There can be no doubt Malthouse's coaching has been outstanding in the past three years. In 2007 he went within a whisker of pulling off one of football's great heists as his team fell five points short of Geelong in a preliminary final. While the two years since have produced no advance on that, a team appearing light on for quality ruckmen, defenders, and target forwards has been admirably competitive.

Sunday's win, though, suggested better than mere competitiveness. Not only was it achieved against an opponent being freely tipped as this year's benchmark, it was done with a method indicating a new level of scientific refinement. Just as the Formula One cars were preparing for the Grand Prix at nearby Albert Park, the Magpies were playing football at possibly the highest speed at which it has ever been coherently executed.

In 2007, Malthouse made an 11th-hour decision to throw caution to the wind on the matter of interchange rotations. Suddenly, Collingwood took use of the bench to a new level and it nearly won the Pies a premiership. The numbers have gone through the proverbial roof in the period since, and the pace and intensity of the game have increased accordingly. Last weekend, much of the football in the AFL's opening round was dazzlingly fast, but Collingwood's version of it set a new standard.

In their preliminary final last year, the Magpies were over-powered by Geelong to the extent that it appeared as a contest between men and boys. Last Friday night, though, Essendon showed that even the great Geelong team could be threatened if the speed of the game was raised sufficiently. The young Bombers simply weren't able to sustain the pace for four quarters. Two days later, Collingwood kicked eight goals to the Bulldogs' two in a first quarter speed blitz then showed they can go four quarters by kicking eight of the last eleven goals of the match.

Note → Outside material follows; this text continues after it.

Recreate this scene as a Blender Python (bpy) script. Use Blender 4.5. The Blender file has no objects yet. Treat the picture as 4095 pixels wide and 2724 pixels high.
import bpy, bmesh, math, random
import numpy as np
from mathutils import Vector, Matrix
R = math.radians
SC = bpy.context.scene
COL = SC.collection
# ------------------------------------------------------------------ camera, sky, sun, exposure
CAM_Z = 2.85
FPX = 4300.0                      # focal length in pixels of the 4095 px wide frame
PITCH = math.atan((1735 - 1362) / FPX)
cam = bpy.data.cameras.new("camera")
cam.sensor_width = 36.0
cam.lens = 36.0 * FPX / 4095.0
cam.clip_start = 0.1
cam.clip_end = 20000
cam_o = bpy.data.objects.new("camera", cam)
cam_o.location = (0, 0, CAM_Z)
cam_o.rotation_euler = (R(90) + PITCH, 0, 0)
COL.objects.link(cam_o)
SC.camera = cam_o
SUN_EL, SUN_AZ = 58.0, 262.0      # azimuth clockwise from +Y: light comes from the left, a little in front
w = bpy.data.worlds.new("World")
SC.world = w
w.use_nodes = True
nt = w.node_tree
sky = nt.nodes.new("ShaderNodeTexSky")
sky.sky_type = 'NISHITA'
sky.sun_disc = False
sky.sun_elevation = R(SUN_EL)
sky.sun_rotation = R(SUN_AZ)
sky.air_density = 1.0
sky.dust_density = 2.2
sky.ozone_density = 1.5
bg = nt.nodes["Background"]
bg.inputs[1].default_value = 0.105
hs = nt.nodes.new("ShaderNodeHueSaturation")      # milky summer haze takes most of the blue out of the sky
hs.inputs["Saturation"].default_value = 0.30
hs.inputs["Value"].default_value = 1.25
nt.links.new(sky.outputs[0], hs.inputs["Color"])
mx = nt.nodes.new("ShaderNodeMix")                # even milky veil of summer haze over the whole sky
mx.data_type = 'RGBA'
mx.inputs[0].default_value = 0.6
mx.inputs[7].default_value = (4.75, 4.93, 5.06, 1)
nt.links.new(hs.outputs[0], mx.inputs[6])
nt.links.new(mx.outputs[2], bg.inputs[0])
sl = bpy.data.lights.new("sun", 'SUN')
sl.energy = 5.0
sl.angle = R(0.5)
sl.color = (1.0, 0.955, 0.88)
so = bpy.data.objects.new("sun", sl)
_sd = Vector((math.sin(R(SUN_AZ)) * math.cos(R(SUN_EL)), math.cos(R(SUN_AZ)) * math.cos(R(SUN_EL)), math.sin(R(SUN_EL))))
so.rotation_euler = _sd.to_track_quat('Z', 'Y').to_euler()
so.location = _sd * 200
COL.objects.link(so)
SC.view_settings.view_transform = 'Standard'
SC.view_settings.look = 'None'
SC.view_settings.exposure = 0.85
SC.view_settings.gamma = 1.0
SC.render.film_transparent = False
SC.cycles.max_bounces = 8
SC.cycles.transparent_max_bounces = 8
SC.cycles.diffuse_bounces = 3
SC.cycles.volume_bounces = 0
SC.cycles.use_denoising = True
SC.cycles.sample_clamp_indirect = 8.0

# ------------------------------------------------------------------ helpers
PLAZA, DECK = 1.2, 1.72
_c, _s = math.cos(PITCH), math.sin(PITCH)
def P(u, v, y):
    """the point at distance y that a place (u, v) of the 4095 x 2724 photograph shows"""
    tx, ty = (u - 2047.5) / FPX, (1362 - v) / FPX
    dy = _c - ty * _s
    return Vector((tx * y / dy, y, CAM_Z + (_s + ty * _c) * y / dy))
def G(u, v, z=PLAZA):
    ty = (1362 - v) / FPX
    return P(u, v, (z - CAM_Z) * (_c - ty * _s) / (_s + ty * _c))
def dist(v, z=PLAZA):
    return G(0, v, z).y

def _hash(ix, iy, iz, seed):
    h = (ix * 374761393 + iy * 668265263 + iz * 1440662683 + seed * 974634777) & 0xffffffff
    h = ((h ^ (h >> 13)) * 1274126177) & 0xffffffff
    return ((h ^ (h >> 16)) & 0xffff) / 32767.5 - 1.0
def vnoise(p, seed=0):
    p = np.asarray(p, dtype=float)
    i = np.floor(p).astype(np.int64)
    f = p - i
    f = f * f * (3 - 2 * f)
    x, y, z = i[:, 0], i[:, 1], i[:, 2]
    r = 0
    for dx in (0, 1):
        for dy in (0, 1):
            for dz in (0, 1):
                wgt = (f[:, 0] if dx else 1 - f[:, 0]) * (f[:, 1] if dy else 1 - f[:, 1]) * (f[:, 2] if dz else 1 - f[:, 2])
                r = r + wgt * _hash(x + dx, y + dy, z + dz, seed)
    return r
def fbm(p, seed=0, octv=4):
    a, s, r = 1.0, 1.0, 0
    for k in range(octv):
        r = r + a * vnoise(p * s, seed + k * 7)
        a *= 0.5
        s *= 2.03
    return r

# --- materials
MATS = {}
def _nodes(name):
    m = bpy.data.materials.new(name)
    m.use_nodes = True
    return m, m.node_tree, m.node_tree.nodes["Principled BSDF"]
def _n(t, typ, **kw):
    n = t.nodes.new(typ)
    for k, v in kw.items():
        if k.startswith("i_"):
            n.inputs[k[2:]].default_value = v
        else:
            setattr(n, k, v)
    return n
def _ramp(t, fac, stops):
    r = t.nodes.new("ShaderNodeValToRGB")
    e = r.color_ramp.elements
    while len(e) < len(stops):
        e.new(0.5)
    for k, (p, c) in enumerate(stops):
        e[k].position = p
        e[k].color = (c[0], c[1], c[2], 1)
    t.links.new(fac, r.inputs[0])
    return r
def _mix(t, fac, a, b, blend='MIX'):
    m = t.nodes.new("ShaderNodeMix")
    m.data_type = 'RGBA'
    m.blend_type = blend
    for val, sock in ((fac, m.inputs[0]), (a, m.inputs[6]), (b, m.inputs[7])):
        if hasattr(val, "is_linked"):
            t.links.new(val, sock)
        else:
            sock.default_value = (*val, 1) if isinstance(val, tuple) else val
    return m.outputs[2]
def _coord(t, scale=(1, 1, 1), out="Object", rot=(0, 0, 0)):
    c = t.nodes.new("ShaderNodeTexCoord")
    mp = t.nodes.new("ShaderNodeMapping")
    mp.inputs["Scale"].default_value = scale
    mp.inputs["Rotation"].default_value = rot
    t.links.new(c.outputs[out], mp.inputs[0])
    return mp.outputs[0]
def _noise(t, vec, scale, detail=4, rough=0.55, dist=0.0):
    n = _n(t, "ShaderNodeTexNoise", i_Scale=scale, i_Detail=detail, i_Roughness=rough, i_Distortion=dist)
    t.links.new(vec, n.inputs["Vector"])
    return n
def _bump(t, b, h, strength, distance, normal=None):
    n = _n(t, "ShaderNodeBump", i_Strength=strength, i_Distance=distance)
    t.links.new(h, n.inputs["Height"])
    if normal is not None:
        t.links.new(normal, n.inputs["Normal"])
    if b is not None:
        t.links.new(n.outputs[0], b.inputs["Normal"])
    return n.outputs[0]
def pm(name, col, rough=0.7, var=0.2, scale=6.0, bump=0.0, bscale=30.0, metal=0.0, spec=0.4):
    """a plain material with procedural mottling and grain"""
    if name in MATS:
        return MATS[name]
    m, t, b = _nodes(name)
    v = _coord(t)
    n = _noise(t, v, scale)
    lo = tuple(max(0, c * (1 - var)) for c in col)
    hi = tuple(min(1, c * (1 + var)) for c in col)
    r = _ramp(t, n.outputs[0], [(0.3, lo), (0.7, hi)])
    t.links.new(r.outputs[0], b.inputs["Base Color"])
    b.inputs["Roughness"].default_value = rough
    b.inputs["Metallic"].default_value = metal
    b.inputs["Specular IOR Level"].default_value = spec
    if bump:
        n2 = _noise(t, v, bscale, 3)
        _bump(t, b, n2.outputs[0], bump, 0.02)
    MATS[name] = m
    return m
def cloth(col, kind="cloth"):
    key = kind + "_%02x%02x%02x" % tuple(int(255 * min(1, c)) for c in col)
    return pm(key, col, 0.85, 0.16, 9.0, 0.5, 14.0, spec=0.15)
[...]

To my eye, Malthouse has sought to take the speed of execution, both offensively and defensively, to a new level. The result on Sunday was spectacular. It was one game, and one played on the competition's smallest ground, but it provided a glimpse of what might lie in store. If the Magpies can maintain the breakneck speed, not just across four quarters but across the entire season, they may do great things. Mick might yet be saving the best of his time at Collingwood till last.